My Honda Fit has the same key arrangement, so that isn't uniquely German. One door lock, and a hidden place to use the key to unlock the transmission if it needs a tow.

John in Philly said...

"Do not try and use the key, that's impossible. Instead, only try to realize the truth...there is no key. Then you'll see that it is not the key that you use, it is only yourself."
Thank you to The Matrix.

The last time we used the key to actually unlock the car door was when the battery ran low because I hadn't noticed the interior light was left on.

We owned a VW Rabbit, and that's why no VWs will ever find a home in our garage.
The Fiat 850 Spider we owned was more fun to drive, and only broke down a little bit more often than the Rabbit!

I do confess to wanting a Zed 3, but that might only be lust.


FrankC said...

Faraday cage,please, for the key fob when not in the car with you.
Your writing classes must be paying off 'SUV-in-a-party-dress' indeed.

Drang said...

Mrs. Drang's Ford has the same key fob arrangement. My Dodge (which was hers, when we got it) has a fob-like device which must still be inserted in a slot and turned in order to start the car. Which makes me wonder why?

For the truly paranoid, a nightmare: A few years ago, the owner of local high-end automotive sound shop had his car modified to lock/unlock and start with an RFID chip, which he had embedded in his hand.

Jeffrey Smith said...

Query to Drang: what will happen when he sells it.

The keyless ignition seems to be the new Thing for most cars. The Impala I had to rent for a couple of days had it also.

One thing I realized from the Impala I do want: that rear view camera that activates when you shift into Reverse.

Douglas2 said...

We'll be forced to have the rear-view camera on reverse before too long. GM convinced California and then the Federal DOT that backup lights, in addition to their essential warning function, could also be great courtesy lights -- so that you can see the puddles behind it after parking and shutting it off.

Therefore nowadays people in parking lots don't attribute any safety meaning at all to the lights.
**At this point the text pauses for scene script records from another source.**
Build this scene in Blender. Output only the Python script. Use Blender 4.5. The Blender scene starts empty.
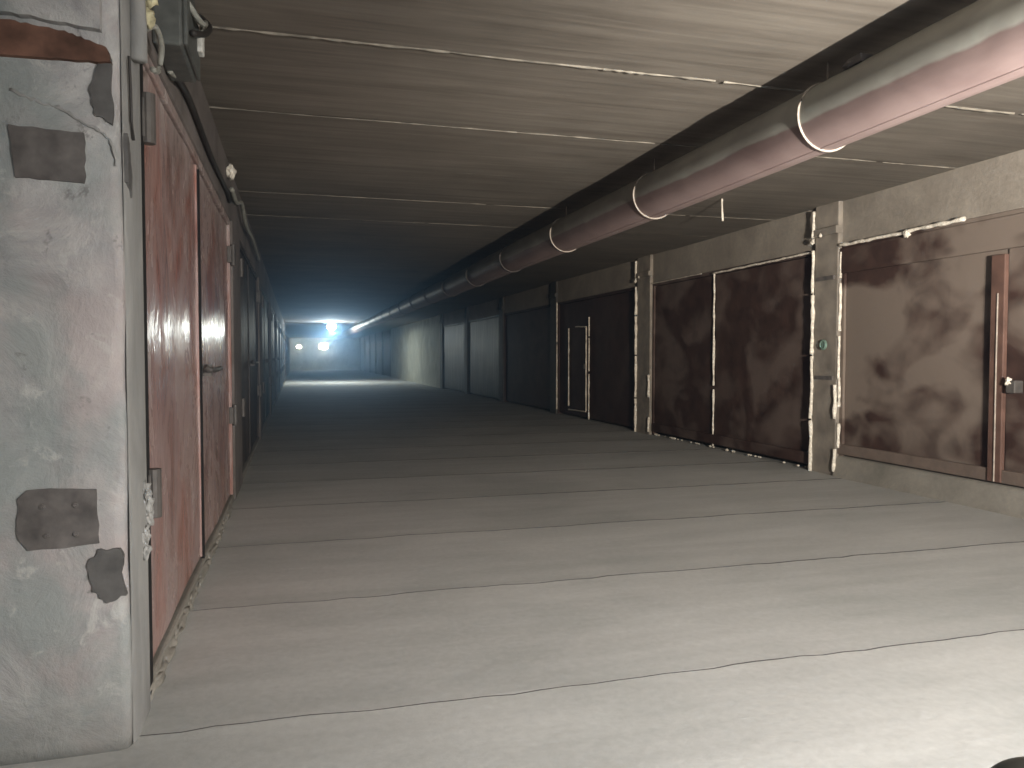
import bpy, bmesh, math, random
from mathutils import Vector, noise
random.seed(7)
PI = math.pi
scene = bpy.context.scene
col = scene.collection
H = 2.85; XL = -0.52; XR = 5.45; YB = -4.2; YE = 70.0
PITCH = 1.3; Y0 = 2.72

# ------------------------------------------------------------------ materials
class NT:
    def __init__(s, name):
        s.m = bpy.data.materials.new(name); s.m.use_nodes = True
        s.n = s.m.node_tree.nodes; s.l = s.m.node_tree.links
        s.bsdf = s.n['Principled BSDF']
        s.pos = s.n.new('ShaderNodeNewGeometry').outputs['Position']
    def vec(s, scale, src=None):
        v = s.n.new('ShaderNodeVectorMath'); v.operation = 'MULTIPLY'
        s.l.new(src or s.pos, v.inputs[0]); v.inputs[1].default_value = scale
        return v.outputs[0]
    def noise(s, scale=(1,1,1), sc=1.0, detail=4, rough=.55, dist=0, off=None):
        v = s.vec(scale)
        if off:
            a = s.n.new('ShaderNodeVectorMath'); a.operation = 'ADD'; s.l.new(v, a.inputs[0]); a.inputs[1].default_value = off; v = a.outputs[0]
        t = s.n.new('ShaderNodeTexNoise'); s.l.new(v, t.inputs['Vector'])
        t.inputs['Scale'].default_value = sc; t.inputs['Detail'].default_value = detail
        t.inputs['Roughness'].default_value = rough; t.inputs['Distortion'].default_value = dist
        return t.outputs['Fac']
    def ramp(s, fac, stops, interp='LINEAR'):
        r = s.n.new('ShaderNodeValToRGB'); s.l.new(fac, r.inputs['Fac']); r.color_ramp.interpolation = interp
        e = r.color_ramp.elements
        while len(e) < len(stops): e.new(.5)
        for el, (p, c) in zip(e, stops):
            el.position = p; el.color = (c, c, c, 1) if not hasattr(c, '__len__') else (*c, 1)
        return r.outputs['Color']
    def mix(s, fac, a, b, mode='MIX'):
        m = s.n.new('ShaderNodeMix'); m.data_type = 'RGBA'; m.blend_type = mode
        for i, v in ((0, fac), (6, a), (7, b)):
            if hasattr(v, 'links') or hasattr(v, 'is_linked'): s.l.new(v, m.inputs[i])
            elif i == 0: m.inputs[i].default_value = v
            else: m.inputs[i].default_value = (*v, 1)
        return m.outputs[2]
    def math(s, op, a, b=None, c=None):
        m = s.n.new('ShaderNodeMath'); m.operation = op
        for i, v in enumerate((a, b, c)):
            if v is None: continue
            if hasattr(v, 'is_linked'): s.l.new(v, m.inputs[i])
            else: m.inputs[i].default_value = v
        return m.outputs[0]
    def axis(s, i):
        x = s.n.new('ShaderNodeSeparateXYZ'); s.l.new(s.pos, x.inputs[0]); return x.outputs[i]
    def bump(s, h, strength=.3, dist=.02):
        b = s.n.new('ShaderNodeBump'); s.l.new(h, b.inputs['Height'])
        b.inputs['Strength'].default_value = strength; b.inputs['Distance'].default_value = dist
        s.l.new(b.outputs[0], s.bsdf.inputs['Normal'])
    def set(s, color=None, rough=.8, metal=0, spec=.3):
        for k, v in (('Base Color', color), ('Roughness', rough), ('Metallic', metal), ('Specular IOR Level', spec)):
            if v is None: continue
            i = s.bsdf.inputs[k]
            if hasattr(v, 'is_linked'): s.l.new(v, i)
            elif hasattr(v, '__len__'): i.default_value = (*v, 1)
            else: i.default_value = v
        return s.m

def simple(name, c, rough=.7, metal=0, spec=.3, var=.25, sc=18):
    t = NT(name)
    f = t.noise(sc=sc)
    lo = tuple(x*(1-var) for x in c); hi = tuple(min(1, x*(1+var)) for x in c)
    cc = t.ramp(f, [(.3, lo), (.7, hi)])
    t.bump(f, .15, .005)
    return t.set(cc, rough, metal, spec)

def m_floor():
    t = NT('floor_concrete')
    big = t.noise((.7, 1, 1), 1.1, 5, .6, .4)
    c = t.ramp(big, [(.25, (.44, .452, .44)), (.5, (.53, .538, .525)), (.75, (.60, .603, .588))])
    fine = t.noise((1, 1, 1), 28, 4, .7)
    c = t.mix(.5, c, t.ramp(fine, [(.3, .72), (.7, 1.0)]), 'MULTIPLY')
    sw = t.noise((.35, 2.6, 1), 2.2, 3, .5, .3)                 # broom streaks across the slabs
    c = t.mix(.45, c, t.ramp(sw, [(.35, .78), (.65, 1.0)]), 'MULTIPLY')
    # dirt gathered just past each slab joint
    y = t.math('ADD', t.axis(1), t.math('MULTIPLY', t.noise((1, 1, 1), 2.0), .05))
    f = t.math('FRACT', t.math('DIVIDE', t.math('SUBTRACT', y, Y0 + .02), PITCH))
    d = t.ramp(f, [(0, .86), (.12, .94), (.5, 1.0), (1, 1.02)])
    c = t.mix(.8, c, d, 'MULTIPLY')
    t.bump(t.math('ADD', t.noise(sc=9, detail=6), t.math('MULTIPLY', fine, .4)), .25, .012)
    return t.set(c, .9, 0, .2)

def m_ceiling():
    t = NT('ceiling_concrete')
    st = t.noise((.5, 9, 1), 1.6, 5, .65, .5)                    # board marks across
    c = t.ramp(st, [(.3, (.125, .108, .09)), (.55, (.18, .16, .136)), (.75, (.225, .203, .172))])
    b = t.noise((1, 1, 1), .9, 4, .6)
    c = t.mix(.7, c, t.ramp(b, [(.3, .7), (.65, 1.05)]), 'MULTIPLY')
    t.bump(st, .25, .01)
    return t.set(c, .85, 0, .25)

def m_wall(name, lo, mid, hi, rough=.85):
    t = NT(name)
    b = t.noise((1, 1, .8), 1.7, 6, .62, .6)
    c = t.ramp(b, [(.28, lo), (.5, mid), (.72, hi)])
    f = t.noise(sc=22, detail=5, rough=.7)
    c = t.mix(.45, c, t.ramp(f, [(.35, .65), (.65, 1.05)]), 'MULTIPLY')
    t.bump(t.math('ADD', b, t.math('MULTIPLY', f, .5)), .35, .02)
    return t.set(c, rough, 0, .25)

def m_pillar():
    t = NT('pillar_concrete')
    b = t.noise((1, 1, 1), 3.4, 8, .68, .5)
    c = t.ramp(b, [(.30, (.18, .181, .182)), (.44, (.29, .288, .29)), (.55, (.365, .362, .36)), (.68, (.47, .465, .455))])
    pk = t.noise((1, 1, 1), 2.2, 4, .6, .4, (5, 3, 1))
    c = t.mix(t.ramp(pk, [(.48, 0.0), (.62, .6)]), c, (.37, .315, .307))
    gr = t.noise((1, 1, .7), 2.7, 5, .6, .4, (11, 7, 4))
    c = t.mix(t.ramp(gr, [(.47, 0.0), (.60, .65)]), c, (.225, .26, .254))
    ch = t.noise((1, 1, 1), 6, 6, .72, .6, (2, 8, 3))
    c = t.mix(t.ramp(ch, [(.575, 0.0), (.66, .55)]), c, (.47, .465, .45))           # chalky wipes
    dk = t.noise((1, 1, 1), 9, 5, .7, .3, (7, 1, 6))
    c = t.mix(t.ramp(dk, [(.62, 0.0), (.68, .6)]), c, (.12, .115, .11))
    c = t.mix(t.ramp(t.axis(2), [(.0, .75), (.38, .0)]), c, (.165, .17, .158))      # darker towards the foot
    t.bump(t.math('ADD', b, t.math('MULTIPLY', ch, .4)), .55, .03)
    return t.set(c, .85, 0, .25)

def m_pale():
    t = NT('pale_plaster')
    b = t.noise((1, 1, .4), 5, 6, .6, .5)
    c = t.ramp(b, [(.3, (.20, .20, .195)), (.55, (.28, .28, .272)), (.75, (.36, .36, .35))])
    t.bump(b, .4, .02)
    return t.set(c, .85, 0, .25)

def m_redpaint():
    t = NT('worn_red_paint')
    dr = t.noise((1.0, 1.0, .42), 1.5, 2.5, .5, .6)
    c = t.ramp(dr, [(.28, (.11, .05, .042)), (.40, (.27, .145, .125)), (.49, (.38, .26, .245)), (.57, (.33, .135, .10)), (.65, (.40, .25, .225)), (.76, (.50, .42, .40))])
    b = t.noise((1, 1, .7), 2.6, 4, .6, .5, (3, 9, 2))
    c = t.mix(t.ramp(b, [(.36, 0.0), (.62, .85)]), c, (.38, .29, .275))
    z = t.math('ADD', t.axis(2), t.math('MULTIPLY', t.noise((3, 3, .5), 3), .6))
    c = t.mix(t.ramp(t.math('DIVIDE', z, 3.0), [(.80, 0.0), (.92, .8)]), c, (.47, .405, .385))
    lum = t.noise((2, 2, 1.1), 5, 4)
    t.bump(t.math('ADD', lum, t.math('MULTIPLY', dr, .3)), .3, .03)
    ro = t.ramp(b, [(.3, .16), (.7, .34)])
    return t.set(c, ro, 0, .5)

def m_brown(name, amount, tint=(.20, .164, .139)):
    """dark brown-red gate paint wiped over with pale dust smears"""
    t = NT(name)
    base = t.ramp(t.noise((1, 1, 1), 5, 4), [(.3, (.038, .022, .018)), (.7, (.070, .041, .033))])
    s = t.noise((1, .8, 1.05), 1.35, 2.5, .5, .9, (0, 1.7, .4))
    s2 = t.noise((1, 1, 1.2), 3.1, 3, .5, .6, (4, 4, 4))
    m = t.math('ADD', t.math('MULTIPLY', s, .75), t.math('MULTIPLY', s2, .25))
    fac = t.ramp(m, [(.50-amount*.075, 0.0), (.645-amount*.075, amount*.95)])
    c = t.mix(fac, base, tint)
    t.bump(t.noise(sc=7, detail=3), .1, .01)
    return t.set(c, .72, 0, .18)

def m_farglint(name, c0):
    t = NT(name)
    dr = t.noise((5, 5, .35), 1.8, 5, .7, .5)
    c = t.ramp(dr, [(.38, tuple(x*.25 for x in c0)), (.5, tuple(x*.8 for x in c0)), (.66, tuple(min(1, x*2.6) for x in c0))])  # pale streaks paint the lamp's glints into the gate colour
    t.bump(t.noise((4, 4, 1), 3, 4), .25, .02)
    return t.set(c, .55, 0, .3)

def m_pipe():
    t = NT('pipe_paint_shading')
    n = t.noise((1, .6, 1), 4, 5, .6, .4)
    zz = t.math('MULTIPLY', t.math('SUBTRACT', t.axis(2), 2.36), 5.5)
    red = t.mix(t.ramp(zz, [(.08, 0.0), (.55, 1.0)]), t.ramp(n, [(.3, (.24, .175, .168)), (.75, (.32, .245, .235))]), t.ramp(n, [(.3, (.13, .092, .088)), (.75, (.20, .15, .142))]))
    gry = t.ramp(n, [(.3, (.20, .195, .175)), (.6, (.28, .28, .255)), (.8, (.31, .33, .305))])
    z = t.math('ADD', t.axis(2), t.math('MULTIPLY', n, .05))
    f = t.ramp(t.math('MULTIPLY', t.math('SUBTRACT', z, 2.35), 5), [(.86, 0.0), (.93, 1.0)])  # grey dust above pink paint, with some shading painted into the split
    c = t.mix(f, red, gry)
    t.bump(n, .1, .01)
    return t.set(c, .5, 0, .35)

def m_emit(name, c, strength):
    t = NT(name); t.set((.9, .9, .9), .4)
    t.bsdf.inputs['Emission Color'].default_value = (*c, 1)
    t.bsdf.inputs['Emission Strength'].default_value = strength
    return t.m

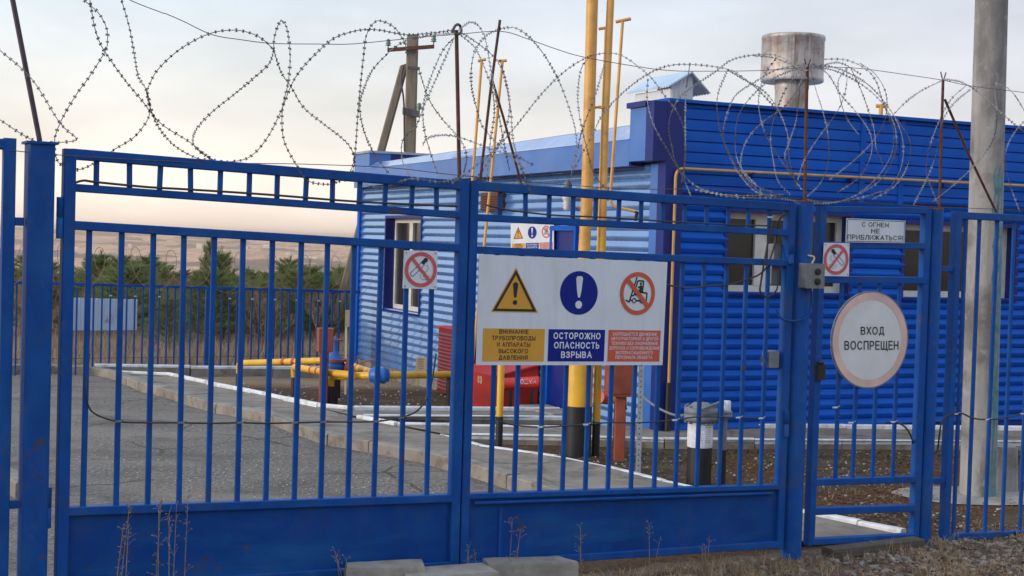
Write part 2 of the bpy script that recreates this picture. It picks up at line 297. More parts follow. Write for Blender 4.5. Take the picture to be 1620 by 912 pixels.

And the vultures are already advocating requiring either reversing alarms (so much for quietly backing into a parking spot when coming home very late at night) or backup cameras on all new cars.

I'm sure that I've mentioned this on this blog before, but I somehow ended up on a "behind the scenes" tour of an opera house that was me and a half-dozen very major donors. When we left, I saw that 4 of the 6 were driving Lexus RX's. It seems that for a subset of people who have the means to own any car that they want, the RX is what they use every-day.

Paul B said...

Lexus is a pretty good ride.

SUV's have a nice ride height without being the crass truck.

For me, I really like the Colorado I am driving and I might update it to a newer year sometime.

Roberta X said...

Douglas2, after owning two of them, I'm pretty well sold on the Lexus RX series as an optimum combination of comfort, visibility and convenience.

To the extent that a car has an attitude, they remind me of the little Suzuki Samurai I dove for nearly ten years: it was willing to take on whatever driver wanted to try. The difference is, the Lexus has the horsepower to take on a bit more and is more comfortable in the doing.

jdunmyer said...

As much highly rated as Lexus seems to be, mu buddy's daughter had lots of trouble with hers, and it was expensive to fix. Don't know the model, so it might have been specific to that.

OTOH: we owned 7 or 8 VW's, beginning in 1980, all Diesels of course. Last one was a 2014 Passat TDI (Diesel)with a 6-speed manual. I loved that car, great performance feel, albeit probably not all that quick on the clock, and 45 MPG. NOT driving it like on an economy run, either. Too bad that VW crapped in the Diesel punch bowl. Of course, due to the courts, I got $27K for a 3-year-old car with 36,000 miles on it, that I had paid $28K for.